Spotted in today's Chronicle. Photo courtesy of Bryan Goebel

We've gotta spotlight this op-ed that appeared in today's edition of the SF Chronicle calling upon the SFMTA and city leaders to make Polk Street more like "a Paris street, where people saunter and stay for hours, not just one errand."

"For that to happen, it has to be engineered away from the Detroit model -- maximum vehicle parking, maximum travel lanes -- to a human model - maximum pedestrian and bike safety," wrote Kurt Wallace Martin, author of the Bay Bikers blog on SFGate.com.

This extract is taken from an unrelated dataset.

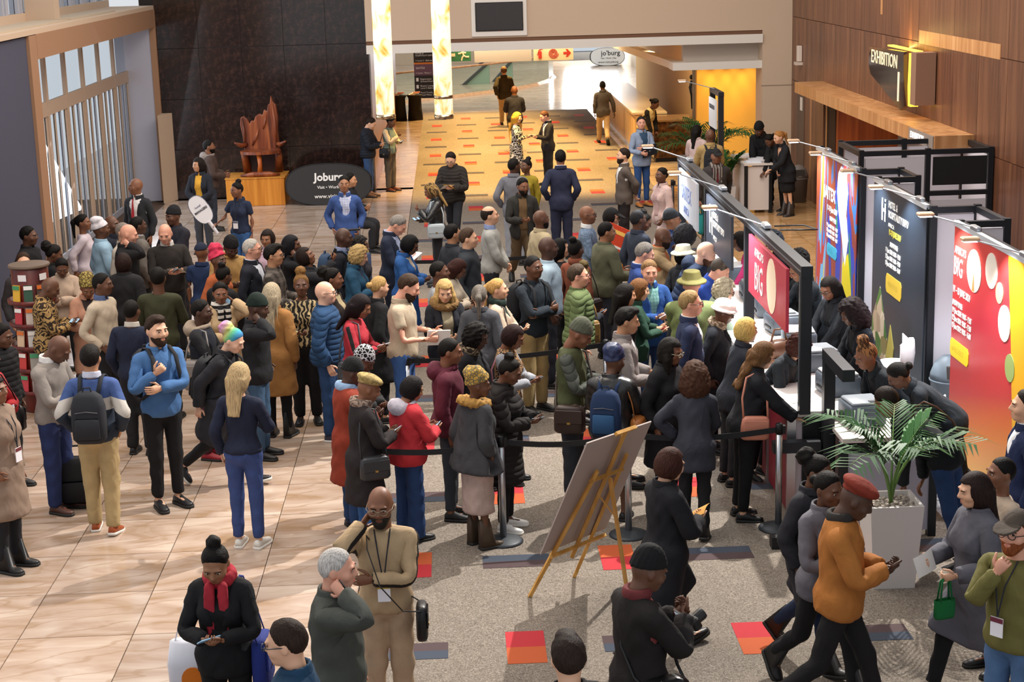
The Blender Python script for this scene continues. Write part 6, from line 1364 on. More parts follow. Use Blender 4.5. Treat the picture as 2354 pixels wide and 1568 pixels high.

The article actually appeared on Bay Bikers last week, but the Chronicle editorial staff apparently saw fit to give it space in its print edition. The paper deserves recognition for publishing such a progressive vision for Polk Street -- a political battleground in the movement to change the cars-first status quo on San Francisco streets.

Martin continues:

Having lived in both Paris and Detroit, I'd say Polk is more a Detroit-style street, designed and built for motorized convenience. People not protected by their vehicles are scared on Polk. They wait at intersections, looking both ways more than once before hurrying across. (The dangers are real: Polk averages one pedestrian and one bicycle accident per month.) Polk is perfectly placed on the map to be an engaging landing spot between Market Street and San Francisco Bay. It's a street not crazed with traffic like Van Ness, and not hilly like Larkin - a street that should tie the neighborhood together. But Polk feels more like Van Ness than it should...

The real problem for Polk is the lack of vision and execution that help a city transform from the Detroit plan to the Paris one. The San Francisco Metropolitan Transit Agency has a strategic plan and bicycle strategy. MTA officials say that they plan to create "a safe, interconnected bicycle circulation network that supports bicycling as an attractive alternative to driving." But where is the drive to make better, connected streets not just an idea but the standard?

The agency's "preferred alternative" for Polk makes some concessions to pedestrians and cyclists. But it won't change the nature of the street. It won't make Polk a destination.

Minor changes to Polk Street leave it on the Detroit side of the ledger - OK for brave bike riders and pedestrians who move fast. But not a cornerstone for a vibrant, livable city. Would that kind of standard look like the current agency designs? Somewhat. But given its location in San Francisco, how wonderful would Polk be if only pedestrians, bikes and delivery vehicles could use it from Union to Broadway? It would instantly be one of the nicest streets in the city.

Here, here! With pieces like this surfacing in San Francisco's mainstream media, it's only becoming more evident that the merchants on Polk vocally fighting changes that would make their own street a memorable destination -- all to save a little bit of car parking -- don't speak for all San Franciscans.